Ombra, la cui potenza dolente e latente è tutta contenuta fra i cosiddetti “foglietti” che Anna Pavignano ha ricevuto quasi in eredità dopo la morte di Massimo, che altro non sono che stralci di carta, ritagli, biglietti, nei quali quest’ultimo appuntava qualsiasi cosa gli passasse per la mente, da idee per mini-atti (come soleva chiamare gli sketch), a veri e propri frammenti di dialogo che poi sono finiti naturalmente nelle sceneggiature dei suoi film, fino ad arrivare ai pensieri riguardanti il proprio stato esistenziale e fisico, i quali raggiungono vette di soffocante dolore nel frammento di pensieri e sensazioni relative ai giorni che, nel 1976, passò in un ospedale americano per sottoporsi ad una (per allora avanguardistica) operazione al cuore.

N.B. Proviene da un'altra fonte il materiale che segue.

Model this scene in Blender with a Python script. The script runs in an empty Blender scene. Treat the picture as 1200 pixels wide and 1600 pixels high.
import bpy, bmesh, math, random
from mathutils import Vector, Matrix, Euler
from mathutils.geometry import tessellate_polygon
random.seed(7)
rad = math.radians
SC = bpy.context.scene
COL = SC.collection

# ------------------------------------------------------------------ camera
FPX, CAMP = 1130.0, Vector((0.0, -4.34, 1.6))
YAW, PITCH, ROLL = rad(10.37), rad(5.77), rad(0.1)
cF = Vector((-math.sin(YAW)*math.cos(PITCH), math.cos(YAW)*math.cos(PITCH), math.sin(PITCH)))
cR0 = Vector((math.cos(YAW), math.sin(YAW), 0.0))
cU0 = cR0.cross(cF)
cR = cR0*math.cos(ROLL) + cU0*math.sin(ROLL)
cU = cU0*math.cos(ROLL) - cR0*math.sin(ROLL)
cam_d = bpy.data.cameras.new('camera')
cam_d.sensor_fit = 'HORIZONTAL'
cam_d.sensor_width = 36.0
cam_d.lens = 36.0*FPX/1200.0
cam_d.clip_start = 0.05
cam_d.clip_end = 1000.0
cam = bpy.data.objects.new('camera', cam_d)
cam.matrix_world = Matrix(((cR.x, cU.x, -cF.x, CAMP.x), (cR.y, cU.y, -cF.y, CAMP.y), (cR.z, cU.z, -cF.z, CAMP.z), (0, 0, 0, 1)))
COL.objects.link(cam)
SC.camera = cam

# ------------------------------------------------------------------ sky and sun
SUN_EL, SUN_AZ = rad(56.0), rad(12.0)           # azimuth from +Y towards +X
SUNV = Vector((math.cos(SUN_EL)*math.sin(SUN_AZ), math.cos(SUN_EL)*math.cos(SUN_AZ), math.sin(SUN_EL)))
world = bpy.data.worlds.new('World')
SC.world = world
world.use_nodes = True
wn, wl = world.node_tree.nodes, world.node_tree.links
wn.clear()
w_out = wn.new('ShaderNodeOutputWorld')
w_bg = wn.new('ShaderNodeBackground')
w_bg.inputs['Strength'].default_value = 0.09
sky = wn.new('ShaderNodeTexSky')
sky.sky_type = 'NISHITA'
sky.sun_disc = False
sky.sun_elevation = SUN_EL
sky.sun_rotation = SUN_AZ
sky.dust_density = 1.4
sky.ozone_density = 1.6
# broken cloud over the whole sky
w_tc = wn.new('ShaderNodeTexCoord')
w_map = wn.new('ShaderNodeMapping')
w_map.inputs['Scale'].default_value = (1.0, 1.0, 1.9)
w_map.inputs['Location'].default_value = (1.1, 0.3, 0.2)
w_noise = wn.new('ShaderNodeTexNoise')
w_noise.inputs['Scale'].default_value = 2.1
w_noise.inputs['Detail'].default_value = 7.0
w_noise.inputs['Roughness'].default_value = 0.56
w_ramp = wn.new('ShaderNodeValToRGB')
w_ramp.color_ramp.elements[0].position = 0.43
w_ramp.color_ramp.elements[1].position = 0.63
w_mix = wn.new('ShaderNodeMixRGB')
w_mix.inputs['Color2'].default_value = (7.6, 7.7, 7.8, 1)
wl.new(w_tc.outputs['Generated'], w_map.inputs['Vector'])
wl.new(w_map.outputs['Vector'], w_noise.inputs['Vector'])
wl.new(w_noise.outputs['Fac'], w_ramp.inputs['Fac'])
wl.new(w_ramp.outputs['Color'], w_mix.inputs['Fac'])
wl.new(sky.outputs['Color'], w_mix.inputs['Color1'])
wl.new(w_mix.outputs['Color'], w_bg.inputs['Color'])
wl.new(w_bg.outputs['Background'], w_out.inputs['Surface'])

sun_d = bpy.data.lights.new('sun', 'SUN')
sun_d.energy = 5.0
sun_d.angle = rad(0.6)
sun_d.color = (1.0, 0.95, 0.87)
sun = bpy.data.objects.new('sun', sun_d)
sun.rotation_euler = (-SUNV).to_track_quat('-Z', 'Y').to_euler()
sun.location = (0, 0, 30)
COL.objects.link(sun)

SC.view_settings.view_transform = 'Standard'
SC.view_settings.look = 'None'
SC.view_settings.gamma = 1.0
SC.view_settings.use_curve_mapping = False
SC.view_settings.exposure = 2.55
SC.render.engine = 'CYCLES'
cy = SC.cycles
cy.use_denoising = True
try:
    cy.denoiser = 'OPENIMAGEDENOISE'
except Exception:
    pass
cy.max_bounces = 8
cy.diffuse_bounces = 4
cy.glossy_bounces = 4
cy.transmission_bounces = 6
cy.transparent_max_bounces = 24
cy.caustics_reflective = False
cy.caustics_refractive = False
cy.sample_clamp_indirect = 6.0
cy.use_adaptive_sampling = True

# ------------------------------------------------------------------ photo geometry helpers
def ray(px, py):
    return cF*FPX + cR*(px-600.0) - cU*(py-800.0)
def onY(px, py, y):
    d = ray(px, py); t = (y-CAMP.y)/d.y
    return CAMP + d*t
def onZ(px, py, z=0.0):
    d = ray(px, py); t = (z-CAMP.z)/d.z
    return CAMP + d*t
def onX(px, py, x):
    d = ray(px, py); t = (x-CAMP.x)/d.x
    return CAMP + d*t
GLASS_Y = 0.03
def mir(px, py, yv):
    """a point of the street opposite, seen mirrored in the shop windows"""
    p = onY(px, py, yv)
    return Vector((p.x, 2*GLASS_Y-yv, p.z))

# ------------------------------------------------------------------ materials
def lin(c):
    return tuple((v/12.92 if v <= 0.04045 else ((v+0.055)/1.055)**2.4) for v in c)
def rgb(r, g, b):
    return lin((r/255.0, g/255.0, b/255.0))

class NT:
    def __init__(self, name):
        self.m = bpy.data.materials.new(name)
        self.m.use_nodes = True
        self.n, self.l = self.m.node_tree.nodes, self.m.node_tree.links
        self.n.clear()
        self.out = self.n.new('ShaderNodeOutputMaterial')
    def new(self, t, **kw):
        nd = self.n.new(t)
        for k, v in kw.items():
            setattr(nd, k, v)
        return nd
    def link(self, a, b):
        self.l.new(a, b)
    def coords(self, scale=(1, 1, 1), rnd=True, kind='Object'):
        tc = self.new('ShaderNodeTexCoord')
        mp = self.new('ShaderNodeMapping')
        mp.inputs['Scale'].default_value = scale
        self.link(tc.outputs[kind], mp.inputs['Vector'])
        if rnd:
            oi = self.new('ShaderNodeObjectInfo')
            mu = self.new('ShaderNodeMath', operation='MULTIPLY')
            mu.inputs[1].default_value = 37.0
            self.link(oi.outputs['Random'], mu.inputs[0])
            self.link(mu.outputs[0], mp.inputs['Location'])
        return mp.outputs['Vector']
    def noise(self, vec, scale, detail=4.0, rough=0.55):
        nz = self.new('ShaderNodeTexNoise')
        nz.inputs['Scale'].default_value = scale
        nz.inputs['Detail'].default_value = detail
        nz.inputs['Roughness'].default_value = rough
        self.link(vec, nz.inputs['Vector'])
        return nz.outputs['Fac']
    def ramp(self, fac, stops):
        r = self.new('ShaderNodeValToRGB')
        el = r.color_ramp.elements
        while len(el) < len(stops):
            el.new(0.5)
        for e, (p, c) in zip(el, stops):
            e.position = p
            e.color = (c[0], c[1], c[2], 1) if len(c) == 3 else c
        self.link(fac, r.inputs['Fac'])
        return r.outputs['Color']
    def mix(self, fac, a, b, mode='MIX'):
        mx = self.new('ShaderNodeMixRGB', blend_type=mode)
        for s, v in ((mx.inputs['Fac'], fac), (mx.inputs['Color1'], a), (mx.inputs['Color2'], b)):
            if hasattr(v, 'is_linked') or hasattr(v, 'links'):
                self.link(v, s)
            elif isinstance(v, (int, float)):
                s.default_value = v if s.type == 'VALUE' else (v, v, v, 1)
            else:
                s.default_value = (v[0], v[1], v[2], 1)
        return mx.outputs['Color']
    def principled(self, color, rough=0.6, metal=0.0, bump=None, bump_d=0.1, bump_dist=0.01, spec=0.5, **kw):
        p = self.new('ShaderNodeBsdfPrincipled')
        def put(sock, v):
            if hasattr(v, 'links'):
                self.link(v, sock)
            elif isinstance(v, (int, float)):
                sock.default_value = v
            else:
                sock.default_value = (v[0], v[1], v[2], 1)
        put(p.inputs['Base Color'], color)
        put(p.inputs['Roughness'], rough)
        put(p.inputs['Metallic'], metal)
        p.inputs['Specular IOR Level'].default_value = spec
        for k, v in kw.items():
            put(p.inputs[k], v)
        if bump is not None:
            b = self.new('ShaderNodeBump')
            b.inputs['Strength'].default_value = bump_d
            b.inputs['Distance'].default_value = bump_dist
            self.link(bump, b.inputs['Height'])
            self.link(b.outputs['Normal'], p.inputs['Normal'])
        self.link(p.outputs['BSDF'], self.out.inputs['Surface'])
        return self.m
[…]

Ed è una scelta oculata, quella di Martone di svelare quasi da subito il peso gravoso ed insostenibile di questo dolore, di questo male di vivere, per poi farci conoscere e riscoprire gli sviluppi artistici, oltre che esistenziali, in un film che è troisiano anche e soprattutto per la scansione degli argomenti, dei pensieri, dei temi e dei ricordi, che come avveniva nei film di Massimo è solo apparentemente confusionaria, disordinata, sfuggente, inestricabile, balbettata e labirintica, per poi trovare invece un senso, una compiutezza, una coerenza, un orizzonte visibile a pochi minuti dalla fine, in cui tutto torna e tutto si chiude in maniera esemplare.
Laggiù qualcuno mi ama ha la forma del cinema di Troisi perché, come lui, rincorre qualcosa che sembra sempre essergli negato o non concesso fino in fondo. Perché riesce a descrivere un “alieno” in maniera estremamente terreste, concreta e umana. Perché combina e fa coesistere, nell'ennesima, esemplare contraddizione, infinito e finito. Infinito come il finale emozionante di Pensavo fosse amore... invece era un calesse. Finito come il cerchio disegnato su cui Martone sceglie di far irrompere i titoli di coda. Infinito e finito come la Luna in cui “il postino di Neruda” riconosceva il segno del suo amore.